Digital strategies that focus only on customer engagement are shallow. But to go deeper, CIOs and CMOs must be partners.

For many companies these days, "digital" is almost exclusively about customer engagement, the domain of the CMO. However, the CIO is crucial in linking business processes and enterprise information to the digital channels that achieve the always-on state that customers and employees demand.

The strength of the CIO-CMO relationship has never been more vital to a company's success, yet the confusion surrounding these roles in the digital enterprise has never been stronger.

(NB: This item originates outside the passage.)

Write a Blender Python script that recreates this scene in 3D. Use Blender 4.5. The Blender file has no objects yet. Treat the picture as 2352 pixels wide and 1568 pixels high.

Every year PwC conducts a survey to evaluate the "digital IQ" of companies, which measures the extent to which they weave technology into everything they do, from strategy through execution. Our 6th Annual Digital IQ Survey, published in March 2014, of over 1,400 business and technology executives found that the majority (70%) of top performers -- companies in the top quartile for revenue growth, profitability, and innovation -- had strong relationships between the CIO and the CMO.

However, we found that nearly half of the businesses in our study (49%) lack that strong CIO-CMO relationship. As part of our investigation, we talked directly to CIOs and CMOs about how they work together. As one retail and consumer products CMO explained it, "Our Digital IQ is low because we're not having regular digital conversations."

Why do CIOs have strong relationships with every other executive in the C-suite except the CMO? We can speculate that budgets, historical interactions, or perceived ineffectiveness of IT are the barriers to CIOs and CMOs working together, but when you boil it down, CIOs and CMOs often don't see eye to eye because they have their backs to each other. CMOs are looking outward toward the customer while most CIOs are looking at internal business operations. It’s time they face each other or risk falling flat on the transition to digital.